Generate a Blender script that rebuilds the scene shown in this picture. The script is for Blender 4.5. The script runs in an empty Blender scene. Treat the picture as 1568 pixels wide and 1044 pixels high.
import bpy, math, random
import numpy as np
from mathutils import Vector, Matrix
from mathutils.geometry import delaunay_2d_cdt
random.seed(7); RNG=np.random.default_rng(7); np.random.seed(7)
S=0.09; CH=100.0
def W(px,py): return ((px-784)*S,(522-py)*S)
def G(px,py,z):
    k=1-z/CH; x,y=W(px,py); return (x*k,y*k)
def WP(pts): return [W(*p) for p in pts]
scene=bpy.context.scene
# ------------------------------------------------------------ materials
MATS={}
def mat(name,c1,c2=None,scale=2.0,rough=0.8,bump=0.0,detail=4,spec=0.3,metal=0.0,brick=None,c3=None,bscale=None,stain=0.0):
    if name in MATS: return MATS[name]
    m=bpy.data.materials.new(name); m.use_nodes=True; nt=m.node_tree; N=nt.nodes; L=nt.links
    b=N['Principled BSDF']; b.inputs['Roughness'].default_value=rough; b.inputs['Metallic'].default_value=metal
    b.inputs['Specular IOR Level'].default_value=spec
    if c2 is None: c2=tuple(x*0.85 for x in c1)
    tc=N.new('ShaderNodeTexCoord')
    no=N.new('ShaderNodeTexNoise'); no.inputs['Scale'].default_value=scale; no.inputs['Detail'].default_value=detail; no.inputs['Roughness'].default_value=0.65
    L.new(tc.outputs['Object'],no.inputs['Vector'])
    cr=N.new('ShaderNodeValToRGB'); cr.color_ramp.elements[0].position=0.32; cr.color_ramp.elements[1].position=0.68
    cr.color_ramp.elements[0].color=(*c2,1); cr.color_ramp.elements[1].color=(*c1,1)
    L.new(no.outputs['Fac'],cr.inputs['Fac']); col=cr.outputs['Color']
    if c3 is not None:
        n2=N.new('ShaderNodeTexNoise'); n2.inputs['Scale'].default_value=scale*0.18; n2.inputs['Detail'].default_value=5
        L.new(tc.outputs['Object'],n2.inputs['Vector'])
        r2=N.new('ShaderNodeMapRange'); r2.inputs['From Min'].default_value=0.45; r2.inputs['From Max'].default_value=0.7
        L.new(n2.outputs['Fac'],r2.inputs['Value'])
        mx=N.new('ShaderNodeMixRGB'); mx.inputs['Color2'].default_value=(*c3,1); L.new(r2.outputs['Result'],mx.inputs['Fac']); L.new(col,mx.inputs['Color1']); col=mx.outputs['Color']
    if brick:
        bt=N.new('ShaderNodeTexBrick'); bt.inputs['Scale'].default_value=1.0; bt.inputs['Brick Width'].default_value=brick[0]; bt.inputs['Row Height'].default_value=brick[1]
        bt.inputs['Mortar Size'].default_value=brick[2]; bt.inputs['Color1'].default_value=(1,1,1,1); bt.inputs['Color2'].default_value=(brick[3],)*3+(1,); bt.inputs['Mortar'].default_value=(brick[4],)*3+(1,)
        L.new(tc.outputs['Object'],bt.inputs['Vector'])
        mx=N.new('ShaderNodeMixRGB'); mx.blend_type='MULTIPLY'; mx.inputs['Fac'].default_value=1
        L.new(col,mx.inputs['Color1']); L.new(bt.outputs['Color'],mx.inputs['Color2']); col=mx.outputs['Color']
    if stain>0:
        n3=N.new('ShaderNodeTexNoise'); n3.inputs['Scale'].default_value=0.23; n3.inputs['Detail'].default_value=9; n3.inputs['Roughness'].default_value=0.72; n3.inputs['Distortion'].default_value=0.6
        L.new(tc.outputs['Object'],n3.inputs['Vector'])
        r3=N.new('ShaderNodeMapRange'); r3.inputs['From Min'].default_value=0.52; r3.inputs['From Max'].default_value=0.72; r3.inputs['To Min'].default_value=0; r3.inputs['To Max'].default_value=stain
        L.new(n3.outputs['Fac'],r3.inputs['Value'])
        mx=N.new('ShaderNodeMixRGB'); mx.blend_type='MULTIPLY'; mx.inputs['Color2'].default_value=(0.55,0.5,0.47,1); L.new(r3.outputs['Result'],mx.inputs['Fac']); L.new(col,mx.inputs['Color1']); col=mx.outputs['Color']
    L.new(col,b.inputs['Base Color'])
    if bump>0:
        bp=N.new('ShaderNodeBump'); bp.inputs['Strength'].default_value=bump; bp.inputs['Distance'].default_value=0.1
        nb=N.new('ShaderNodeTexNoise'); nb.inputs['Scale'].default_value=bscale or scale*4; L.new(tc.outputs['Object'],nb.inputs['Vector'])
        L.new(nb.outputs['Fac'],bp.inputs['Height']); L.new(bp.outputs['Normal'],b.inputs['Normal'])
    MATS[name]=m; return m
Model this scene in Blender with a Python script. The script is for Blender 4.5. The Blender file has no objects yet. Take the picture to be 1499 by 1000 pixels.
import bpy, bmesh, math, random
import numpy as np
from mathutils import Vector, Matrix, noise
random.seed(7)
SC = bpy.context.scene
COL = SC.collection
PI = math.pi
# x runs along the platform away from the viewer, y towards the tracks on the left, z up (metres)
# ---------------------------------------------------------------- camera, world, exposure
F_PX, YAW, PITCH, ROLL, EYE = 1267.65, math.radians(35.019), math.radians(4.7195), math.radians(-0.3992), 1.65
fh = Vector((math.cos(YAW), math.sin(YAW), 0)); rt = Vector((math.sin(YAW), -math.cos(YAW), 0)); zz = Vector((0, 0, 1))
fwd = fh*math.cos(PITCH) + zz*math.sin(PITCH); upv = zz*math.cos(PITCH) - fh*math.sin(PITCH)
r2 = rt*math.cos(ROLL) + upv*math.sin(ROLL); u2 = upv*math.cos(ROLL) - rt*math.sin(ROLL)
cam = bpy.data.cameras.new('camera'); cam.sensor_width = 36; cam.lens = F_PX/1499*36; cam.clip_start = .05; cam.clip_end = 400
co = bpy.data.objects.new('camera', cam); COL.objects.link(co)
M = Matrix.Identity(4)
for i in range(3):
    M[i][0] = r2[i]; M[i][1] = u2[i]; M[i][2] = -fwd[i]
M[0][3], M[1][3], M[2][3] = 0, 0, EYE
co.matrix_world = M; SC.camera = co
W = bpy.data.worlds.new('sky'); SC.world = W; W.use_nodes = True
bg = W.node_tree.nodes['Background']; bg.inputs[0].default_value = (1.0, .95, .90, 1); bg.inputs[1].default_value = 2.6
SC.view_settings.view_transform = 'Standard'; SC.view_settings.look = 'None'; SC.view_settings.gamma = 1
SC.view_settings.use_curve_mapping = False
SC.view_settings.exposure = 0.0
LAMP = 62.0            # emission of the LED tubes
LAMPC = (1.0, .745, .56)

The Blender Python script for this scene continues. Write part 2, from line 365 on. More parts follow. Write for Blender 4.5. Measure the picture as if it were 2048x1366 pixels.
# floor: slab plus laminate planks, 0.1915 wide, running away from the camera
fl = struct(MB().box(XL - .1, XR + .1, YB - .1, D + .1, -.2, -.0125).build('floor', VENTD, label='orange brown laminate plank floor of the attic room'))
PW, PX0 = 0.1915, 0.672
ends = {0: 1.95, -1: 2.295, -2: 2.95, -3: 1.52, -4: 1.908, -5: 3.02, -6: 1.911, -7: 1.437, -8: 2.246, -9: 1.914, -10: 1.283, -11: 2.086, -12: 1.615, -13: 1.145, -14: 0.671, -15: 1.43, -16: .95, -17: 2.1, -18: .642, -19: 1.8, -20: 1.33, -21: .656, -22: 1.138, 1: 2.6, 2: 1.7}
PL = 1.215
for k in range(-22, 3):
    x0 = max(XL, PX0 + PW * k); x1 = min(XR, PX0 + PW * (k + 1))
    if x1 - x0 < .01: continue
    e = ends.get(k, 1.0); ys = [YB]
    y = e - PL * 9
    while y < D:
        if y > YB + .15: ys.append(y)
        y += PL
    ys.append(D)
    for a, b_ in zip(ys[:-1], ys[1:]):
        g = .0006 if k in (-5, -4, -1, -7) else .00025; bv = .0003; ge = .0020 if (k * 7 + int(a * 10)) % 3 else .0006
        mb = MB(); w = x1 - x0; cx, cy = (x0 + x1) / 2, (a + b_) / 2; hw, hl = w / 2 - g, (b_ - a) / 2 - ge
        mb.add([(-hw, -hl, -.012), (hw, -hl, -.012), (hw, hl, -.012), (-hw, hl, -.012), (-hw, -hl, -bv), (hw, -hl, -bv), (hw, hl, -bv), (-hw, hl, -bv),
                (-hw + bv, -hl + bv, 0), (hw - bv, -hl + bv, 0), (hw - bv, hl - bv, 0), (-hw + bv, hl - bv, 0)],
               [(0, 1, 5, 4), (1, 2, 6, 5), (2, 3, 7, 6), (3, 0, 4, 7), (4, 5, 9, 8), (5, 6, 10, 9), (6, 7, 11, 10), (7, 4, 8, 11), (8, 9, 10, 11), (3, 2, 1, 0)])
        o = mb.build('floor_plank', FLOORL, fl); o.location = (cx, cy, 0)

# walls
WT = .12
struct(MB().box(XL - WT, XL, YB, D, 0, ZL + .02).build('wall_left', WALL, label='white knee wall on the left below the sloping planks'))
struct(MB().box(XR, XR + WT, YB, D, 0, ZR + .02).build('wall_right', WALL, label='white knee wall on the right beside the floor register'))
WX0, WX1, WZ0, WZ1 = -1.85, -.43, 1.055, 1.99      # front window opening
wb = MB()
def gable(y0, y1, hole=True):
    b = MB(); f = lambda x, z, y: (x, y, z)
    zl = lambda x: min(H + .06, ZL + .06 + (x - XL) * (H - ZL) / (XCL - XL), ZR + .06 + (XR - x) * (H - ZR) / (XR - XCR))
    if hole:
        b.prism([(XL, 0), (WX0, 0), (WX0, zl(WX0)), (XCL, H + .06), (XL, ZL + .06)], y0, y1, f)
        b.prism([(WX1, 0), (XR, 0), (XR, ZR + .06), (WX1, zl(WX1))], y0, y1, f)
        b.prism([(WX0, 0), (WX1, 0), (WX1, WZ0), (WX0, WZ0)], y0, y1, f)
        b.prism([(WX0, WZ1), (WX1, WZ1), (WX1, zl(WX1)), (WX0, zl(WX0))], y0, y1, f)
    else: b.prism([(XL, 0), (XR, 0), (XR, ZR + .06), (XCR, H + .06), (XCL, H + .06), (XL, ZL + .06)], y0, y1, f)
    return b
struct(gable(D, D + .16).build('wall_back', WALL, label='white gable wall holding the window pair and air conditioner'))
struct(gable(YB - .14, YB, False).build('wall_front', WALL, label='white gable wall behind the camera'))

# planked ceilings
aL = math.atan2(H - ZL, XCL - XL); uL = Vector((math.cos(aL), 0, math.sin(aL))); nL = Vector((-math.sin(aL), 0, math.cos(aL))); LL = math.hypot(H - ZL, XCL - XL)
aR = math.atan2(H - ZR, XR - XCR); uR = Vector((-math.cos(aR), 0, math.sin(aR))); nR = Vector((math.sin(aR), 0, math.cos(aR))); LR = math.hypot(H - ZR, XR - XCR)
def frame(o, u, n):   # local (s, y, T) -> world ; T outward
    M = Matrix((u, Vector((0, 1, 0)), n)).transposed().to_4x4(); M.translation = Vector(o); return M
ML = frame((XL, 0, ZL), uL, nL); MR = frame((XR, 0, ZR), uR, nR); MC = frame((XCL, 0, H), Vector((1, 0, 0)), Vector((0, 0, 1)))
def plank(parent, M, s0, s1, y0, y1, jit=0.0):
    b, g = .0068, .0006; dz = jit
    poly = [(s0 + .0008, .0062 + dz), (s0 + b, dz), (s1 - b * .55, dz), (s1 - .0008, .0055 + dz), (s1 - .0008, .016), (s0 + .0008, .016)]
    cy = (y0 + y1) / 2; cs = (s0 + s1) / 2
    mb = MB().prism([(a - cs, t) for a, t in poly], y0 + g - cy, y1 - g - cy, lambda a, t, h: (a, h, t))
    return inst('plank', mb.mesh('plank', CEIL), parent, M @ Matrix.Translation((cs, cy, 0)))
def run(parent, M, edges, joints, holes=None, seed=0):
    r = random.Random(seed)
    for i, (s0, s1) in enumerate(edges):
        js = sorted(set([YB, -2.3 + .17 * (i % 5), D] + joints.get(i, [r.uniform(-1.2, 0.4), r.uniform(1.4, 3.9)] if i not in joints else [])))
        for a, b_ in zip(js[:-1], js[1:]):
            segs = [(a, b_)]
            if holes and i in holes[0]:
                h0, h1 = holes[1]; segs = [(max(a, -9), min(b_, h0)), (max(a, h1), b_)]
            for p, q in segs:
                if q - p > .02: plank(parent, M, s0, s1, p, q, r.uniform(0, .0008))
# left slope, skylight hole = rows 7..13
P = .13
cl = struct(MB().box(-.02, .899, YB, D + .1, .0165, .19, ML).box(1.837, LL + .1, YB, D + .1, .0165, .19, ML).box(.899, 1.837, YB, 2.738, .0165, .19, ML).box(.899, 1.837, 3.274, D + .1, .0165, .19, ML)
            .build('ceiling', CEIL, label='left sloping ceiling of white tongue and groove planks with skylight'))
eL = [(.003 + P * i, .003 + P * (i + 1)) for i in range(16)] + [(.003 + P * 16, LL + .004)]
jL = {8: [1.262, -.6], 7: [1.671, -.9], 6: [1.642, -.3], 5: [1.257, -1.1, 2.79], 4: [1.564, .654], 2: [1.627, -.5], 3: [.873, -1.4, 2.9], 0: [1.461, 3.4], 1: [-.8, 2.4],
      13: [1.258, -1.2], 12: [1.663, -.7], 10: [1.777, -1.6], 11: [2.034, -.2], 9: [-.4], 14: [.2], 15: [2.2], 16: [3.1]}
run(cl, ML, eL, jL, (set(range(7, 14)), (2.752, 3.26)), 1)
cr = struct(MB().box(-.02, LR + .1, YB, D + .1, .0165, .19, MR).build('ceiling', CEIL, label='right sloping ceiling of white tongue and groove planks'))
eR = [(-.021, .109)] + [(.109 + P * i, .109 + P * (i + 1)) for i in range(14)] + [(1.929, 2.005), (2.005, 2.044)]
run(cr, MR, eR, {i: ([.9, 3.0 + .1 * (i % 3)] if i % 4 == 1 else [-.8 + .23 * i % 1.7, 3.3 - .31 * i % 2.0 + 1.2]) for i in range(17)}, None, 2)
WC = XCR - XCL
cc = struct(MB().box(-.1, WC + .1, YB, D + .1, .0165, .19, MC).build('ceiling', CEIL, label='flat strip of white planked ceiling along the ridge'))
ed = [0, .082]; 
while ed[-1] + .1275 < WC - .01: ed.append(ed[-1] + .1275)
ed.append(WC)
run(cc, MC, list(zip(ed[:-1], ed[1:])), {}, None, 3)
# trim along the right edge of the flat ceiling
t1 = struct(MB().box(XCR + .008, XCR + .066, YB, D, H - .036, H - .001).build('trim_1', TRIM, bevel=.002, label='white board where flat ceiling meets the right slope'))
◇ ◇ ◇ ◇
▶ Task objective:
Write out every line of the data that holds the word "wide".

▶ Result for this exercise:
Generate a Blender script that rebuilds the scene shown in this picture. The script is for Blender 4.5. The script runs in an empty Blender scene. Treat the picture as 1568 pixels wide and 1044 pixels high.
# floor: slab plus laminate planks, 0.1915 wide, running away from the camera